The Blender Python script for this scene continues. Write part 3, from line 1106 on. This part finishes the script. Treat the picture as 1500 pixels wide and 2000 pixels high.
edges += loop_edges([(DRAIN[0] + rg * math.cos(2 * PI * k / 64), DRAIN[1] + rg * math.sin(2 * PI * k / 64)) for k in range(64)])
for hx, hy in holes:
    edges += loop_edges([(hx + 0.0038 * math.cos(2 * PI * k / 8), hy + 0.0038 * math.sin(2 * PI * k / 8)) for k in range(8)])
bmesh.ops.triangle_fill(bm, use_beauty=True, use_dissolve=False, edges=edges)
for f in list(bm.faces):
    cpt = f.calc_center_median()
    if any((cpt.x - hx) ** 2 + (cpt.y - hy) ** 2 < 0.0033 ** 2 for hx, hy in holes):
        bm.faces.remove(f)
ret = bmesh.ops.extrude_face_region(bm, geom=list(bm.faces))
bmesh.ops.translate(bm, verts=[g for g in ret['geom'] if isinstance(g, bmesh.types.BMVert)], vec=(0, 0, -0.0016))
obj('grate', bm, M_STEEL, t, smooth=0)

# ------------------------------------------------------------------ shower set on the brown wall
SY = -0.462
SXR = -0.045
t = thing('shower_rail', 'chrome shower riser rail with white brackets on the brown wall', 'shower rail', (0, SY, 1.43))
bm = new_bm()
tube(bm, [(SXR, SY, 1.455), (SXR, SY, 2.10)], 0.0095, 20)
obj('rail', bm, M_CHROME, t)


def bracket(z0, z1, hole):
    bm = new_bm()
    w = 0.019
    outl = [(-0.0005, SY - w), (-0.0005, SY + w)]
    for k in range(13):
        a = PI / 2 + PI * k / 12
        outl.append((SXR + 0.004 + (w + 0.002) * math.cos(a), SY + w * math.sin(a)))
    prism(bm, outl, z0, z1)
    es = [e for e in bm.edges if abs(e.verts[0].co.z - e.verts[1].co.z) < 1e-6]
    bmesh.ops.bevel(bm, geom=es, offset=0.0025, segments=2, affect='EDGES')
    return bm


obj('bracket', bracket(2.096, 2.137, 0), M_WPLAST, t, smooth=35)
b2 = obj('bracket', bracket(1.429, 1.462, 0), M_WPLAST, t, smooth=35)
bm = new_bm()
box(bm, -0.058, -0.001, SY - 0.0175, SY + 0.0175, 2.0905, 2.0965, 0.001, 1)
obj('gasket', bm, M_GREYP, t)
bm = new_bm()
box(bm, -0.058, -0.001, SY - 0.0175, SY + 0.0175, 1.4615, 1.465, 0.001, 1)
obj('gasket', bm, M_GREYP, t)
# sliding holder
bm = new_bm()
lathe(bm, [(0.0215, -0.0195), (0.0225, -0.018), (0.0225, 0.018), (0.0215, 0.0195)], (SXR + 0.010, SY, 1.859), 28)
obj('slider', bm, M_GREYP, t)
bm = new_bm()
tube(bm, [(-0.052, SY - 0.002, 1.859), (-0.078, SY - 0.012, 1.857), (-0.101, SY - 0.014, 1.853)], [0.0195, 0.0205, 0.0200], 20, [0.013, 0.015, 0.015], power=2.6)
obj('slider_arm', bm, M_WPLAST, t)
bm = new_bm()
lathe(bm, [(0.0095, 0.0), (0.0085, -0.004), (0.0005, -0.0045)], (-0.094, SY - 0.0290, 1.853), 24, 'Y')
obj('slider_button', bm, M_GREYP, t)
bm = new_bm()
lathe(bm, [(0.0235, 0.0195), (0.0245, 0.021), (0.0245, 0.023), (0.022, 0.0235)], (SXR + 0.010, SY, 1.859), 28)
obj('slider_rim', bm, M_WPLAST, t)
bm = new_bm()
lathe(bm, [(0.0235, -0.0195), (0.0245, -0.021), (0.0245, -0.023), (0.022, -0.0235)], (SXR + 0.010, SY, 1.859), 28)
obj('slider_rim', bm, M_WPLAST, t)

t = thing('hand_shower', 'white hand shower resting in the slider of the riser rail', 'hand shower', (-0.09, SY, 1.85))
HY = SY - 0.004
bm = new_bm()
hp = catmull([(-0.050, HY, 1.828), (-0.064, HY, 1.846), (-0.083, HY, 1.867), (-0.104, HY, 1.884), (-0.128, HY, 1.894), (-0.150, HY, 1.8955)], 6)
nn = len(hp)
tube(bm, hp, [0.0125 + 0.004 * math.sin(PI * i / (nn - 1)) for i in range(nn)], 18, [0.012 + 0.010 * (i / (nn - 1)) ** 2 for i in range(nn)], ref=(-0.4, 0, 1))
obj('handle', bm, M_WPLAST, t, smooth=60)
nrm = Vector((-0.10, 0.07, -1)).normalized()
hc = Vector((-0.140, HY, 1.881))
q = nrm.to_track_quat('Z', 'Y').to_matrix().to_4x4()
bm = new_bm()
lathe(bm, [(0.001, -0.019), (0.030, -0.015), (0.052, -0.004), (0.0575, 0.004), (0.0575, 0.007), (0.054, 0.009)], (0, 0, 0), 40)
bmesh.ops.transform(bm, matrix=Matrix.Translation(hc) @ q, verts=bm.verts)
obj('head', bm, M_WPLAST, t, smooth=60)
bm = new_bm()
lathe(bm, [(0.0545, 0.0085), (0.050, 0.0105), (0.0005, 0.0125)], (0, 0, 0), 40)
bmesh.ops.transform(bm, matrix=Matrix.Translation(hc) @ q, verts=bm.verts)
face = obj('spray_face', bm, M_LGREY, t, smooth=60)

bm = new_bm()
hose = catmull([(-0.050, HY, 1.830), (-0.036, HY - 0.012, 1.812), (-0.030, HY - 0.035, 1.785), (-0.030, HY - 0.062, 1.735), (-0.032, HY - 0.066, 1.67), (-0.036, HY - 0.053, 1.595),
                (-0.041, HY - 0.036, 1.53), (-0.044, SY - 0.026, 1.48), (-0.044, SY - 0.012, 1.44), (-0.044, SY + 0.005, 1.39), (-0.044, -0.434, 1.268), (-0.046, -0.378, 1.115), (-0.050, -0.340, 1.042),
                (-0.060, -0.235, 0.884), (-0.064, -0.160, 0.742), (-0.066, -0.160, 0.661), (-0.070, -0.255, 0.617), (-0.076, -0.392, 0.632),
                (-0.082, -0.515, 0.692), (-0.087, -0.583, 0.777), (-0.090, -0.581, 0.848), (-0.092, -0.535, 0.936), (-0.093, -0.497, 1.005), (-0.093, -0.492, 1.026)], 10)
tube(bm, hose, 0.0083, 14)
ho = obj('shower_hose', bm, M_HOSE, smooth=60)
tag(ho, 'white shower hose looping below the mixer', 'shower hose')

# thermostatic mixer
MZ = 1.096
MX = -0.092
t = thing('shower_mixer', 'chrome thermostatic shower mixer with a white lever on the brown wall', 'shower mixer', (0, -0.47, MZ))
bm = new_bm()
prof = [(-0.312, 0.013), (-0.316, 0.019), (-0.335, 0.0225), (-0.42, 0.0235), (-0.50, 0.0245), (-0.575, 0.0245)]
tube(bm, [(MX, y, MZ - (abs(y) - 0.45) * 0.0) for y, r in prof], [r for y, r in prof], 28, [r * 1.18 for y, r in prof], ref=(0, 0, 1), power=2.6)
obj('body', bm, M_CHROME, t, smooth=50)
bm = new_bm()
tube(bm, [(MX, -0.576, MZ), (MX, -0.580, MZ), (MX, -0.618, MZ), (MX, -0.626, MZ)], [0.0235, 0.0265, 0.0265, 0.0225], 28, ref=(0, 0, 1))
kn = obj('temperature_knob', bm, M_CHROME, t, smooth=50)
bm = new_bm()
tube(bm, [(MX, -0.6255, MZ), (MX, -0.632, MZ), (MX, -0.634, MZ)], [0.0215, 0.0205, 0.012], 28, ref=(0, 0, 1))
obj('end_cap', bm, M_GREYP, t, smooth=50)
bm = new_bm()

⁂

EXERCISE TASK: Once more, set down the full listing, verbatim.

THE SOLUTION:
The Blender Python script for this scene continues. Write part 3, from line 1106 on. This part finishes the script. Treat the picture as 1500 pixels wide and 2000 pixels high.
edges += loop_edges([(DRAIN[0] + rg * math.cos(2 * PI * k / 64), DRAIN[1] + rg * math.sin(2 * PI * k / 64)) for k in range(64)])
for hx, hy in holes:
    edges += loop_edges([(hx + 0.0038 * math.cos(2 * PI * k / 8), hy + 0.0038 * math.sin(2 * PI * k / 8)) for k in range(8)])
bmesh.ops.triangle_fill(bm, use_beauty=True, use_dissolve=False, edges=edges)
for f in list(bm.faces):
    cpt = f.calc_center_median()
    if any((cpt.x - hx) ** 2 + (cpt.y - hy) ** 2 < 0.0033 ** 2 for hx, hy in holes):
        bm.faces.remove(f)
ret = bmesh.ops.extrude_face_region(bm, geom=list(bm.faces))
bmesh.ops.translate(bm, verts=[g for g in ret['geom'] if isinstance(g, bmesh.types.BMVert)], vec=(0, 0, -0.0016))
obj('grate', bm, M_STEEL, t, smooth=0)

# ------------------------------------------------------------------ shower set on the brown wall
SY = -0.462
SXR = -0.045
t = thing('shower_rail', 'chrome shower riser rail with white brackets on the brown wall', 'shower rail', (0, SY, 1.43))
bm = new_bm()
tube(bm, [(SXR, SY, 1.455), (SXR, SY, 2.10)], 0.0095, 20)
obj('rail', bm, M_CHROME, t)


def bracket(z0, z1, hole):
    bm = new_bm()
    w = 0.019
    outl = [(-0.0005, SY - w), (-0.0005, SY + w)]
    for k in range(13):
        a = PI / 2 + PI * k / 12
        outl.append((SXR + 0.004 + (w + 0.002) * math.cos(a), SY + w * math.sin(a)))
    prism(bm, outl, z0, z1)
    es = [e for e in bm.edges if abs(e.verts[0].co.z - e.verts[1].co.z) < 1e-6]
    bmesh.ops.bevel(bm, geom=es, offset=0.0025, segments=2, affect='EDGES')
    return bm


obj('bracket', bracket(2.096, 2.137, 0), M_WPLAST, t, smooth=35)
b2 = obj('bracket', bracket(1.429, 1.462, 0), M_WPLAST, t, smooth=35)
bm = new_bm()
box(bm, -0.058, -0.001, SY - 0.0175, SY + 0.0175, 2.0905, 2.0965, 0.001, 1)
obj('gasket', bm, M_GREYP, t)
bm = new_bm()
box(bm, -0.058, -0.001, SY - 0.0175, SY + 0.0175, 1.4615, 1.465, 0.001, 1)
obj('gasket', bm, M_GREYP, t)
# sliding holder
bm = new_bm()
lathe(bm, [(0.0215, -0.0195), (0.0225, -0.018), (0.0225, 0.018), (0.0215, 0.0195)], (SXR + 0.010, SY, 1.859), 28)
obj('slider', bm, M_GREYP, t)
bm = new_bm()
tube(bm, [(-0.052, SY - 0.002, 1.859), (-0.078, SY - 0.012, 1.857), (-0.101, SY - 0.014, 1.853)], [0.0195, 0.0205, 0.0200], 20, [0.013, 0.015, 0.015], power=2.6)
obj('slider_arm', bm, M_WPLAST, t)
bm = new_bm()
lathe(bm, [(0.0095, 0.0), (0.0085, -0.004), (0.0005, -0.0045)], (-0.094, SY - 0.0290, 1.853), 24, 'Y')
obj('slider_button', bm, M_GREYP, t)
bm = new_bm()
lathe(bm, [(0.0235, 0.0195), (0.0245, 0.021), (0.0245, 0.023), (0.022, 0.0235)], (SXR + 0.010, SY, 1.859), 28)
obj('slider_rim', bm, M_WPLAST, t)
bm = new_bm()
lathe(bm, [(0.0235, -0.0195), (0.0245, -0.021), (0.0245, -0.023), (0.022, -0.0235)], (SXR + 0.010, SY, 1.859), 28)
obj('slider_rim', bm, M_WPLAST, t)

t = thing('hand_shower', 'white hand shower resting in the slider of the riser rail', 'hand shower', (-0.09, SY, 1.85))
HY = SY - 0.004
bm = new_bm()
hp = catmull([(-0.050, HY, 1.828), (-0.064, HY, 1.846), (-0.083, HY, 1.867), (-0.104, HY, 1.884), (-0.128, HY, 1.894), (-0.150, HY, 1.8955)], 6)
nn = len(hp)
tube(bm, hp, [0.0125 + 0.004 * math.sin(PI * i / (nn - 1)) for i in range(nn)], 18, [0.012 + 0.010 * (i / (nn - 1)) ** 2 for i in range(nn)], ref=(-0.4, 0, 1))
obj('handle', bm, M_WPLAST, t, smooth=60)
nrm = Vector((-0.10, 0.07, -1)).normalized()
hc = Vector((-0.140, HY, 1.881))
q = nrm.to_track_quat('Z', 'Y').to_matrix().to_4x4()
bm = new_bm()
lathe(bm, [(0.001, -0.019), (0.030, -0.015), (0.052, -0.004), (0.0575, 0.004), (0.0575, 0.007), (0.054, 0.009)], (0, 0, 0), 40)
bmesh.ops.transform(bm, matrix=Matrix.Translation(hc) @ q, verts=bm.verts)
obj('head', bm, M_WPLAST, t, smooth=60)
bm = new_bm()
lathe(bm, [(0.0545, 0.0085), (0.050, 0.0105), (0.0005, 0.0125)], (0, 0, 0), 40)
bmesh.ops.transform(bm, matrix=Matrix.Translation(hc) @ q, verts=bm.verts)
face = obj('spray_face', bm, M_LGREY, t, smooth=60)

bm = new_bm()
hose = catmull([(-0.050, HY, 1.830), (-0.036, HY - 0.012, 1.812), (-0.030, HY - 0.035, 1.785), (-0.030, HY - 0.062, 1.735), (-0.032, HY - 0.066, 1.67), (-0.036, HY - 0.053, 1.595),
                (-0.041, HY - 0.036, 1.53), (-0.044, SY - 0.026, 1.48), (-0.044, SY - 0.012, 1.44), (-0.044, SY + 0.005, 1.39), (-0.044, -0.434, 1.268), (-0.046, -0.378, 1.115), (-0.050, -0.340, 1.042),
                (-0.060, -0.235, 0.884), (-0.064, -0.160, 0.742), (-0.066, -0.160, 0.661), (-0.070, -0.255, 0.617), (-0.076, -0.392, 0.632),
                (-0.082, -0.515, 0.692), (-0.087, -0.583, 0.777), (-0.090, -0.581, 0.848), (-0.092, -0.535, 0.936), (-0.093, -0.497, 1.005), (-0.093, -0.492, 1.026)], 10)
tube(bm, hose, 0.0083, 14)
ho = obj('shower_hose', bm, M_HOSE, smooth=60)
tag(ho, 'white shower hose looping below the mixer', 'shower hose')

# thermostatic mixer
MZ = 1.096
MX = -0.092
t = thing('shower_mixer', 'chrome thermostatic shower mixer with a white lever on the brown wall', 'shower mixer', (0, -0.47, MZ))
bm = new_bm()
prof = [(-0.312, 0.013), (-0.316, 0.019), (-0.335, 0.0225), (-0.42, 0.0235), (-0.50, 0.0245), (-0.575, 0.0245)]
tube(bm, [(MX, y, MZ - (abs(y) - 0.45) * 0.0) for y, r in prof], [r for y, r in prof], 28, [r * 1.18 for y, r in prof], ref=(0, 0, 1), power=2.6)
obj('body', bm, M_CHROME, t, smooth=50)
bm = new_bm()
tube(bm, [(MX, -0.576, MZ), (MX, -0.580, MZ), (MX, -0.618, MZ), (MX, -0.626, MZ)], [0.0235, 0.0265, 0.0265, 0.0225], 28, ref=(0, 0, 1))
kn = obj('temperature_knob', bm, M_CHROME, t, smooth=50)
bm = new_bm()
tube(bm, [(MX, -0.6255, MZ), (MX, -0.632, MZ), (MX, -0.634, MZ)], [0.0215, 0.0205, 0.012], 28, ref=(0, 0, 1))
obj('end_cap', bm, M_GREYP, t, smooth=50)
bm = new_bm()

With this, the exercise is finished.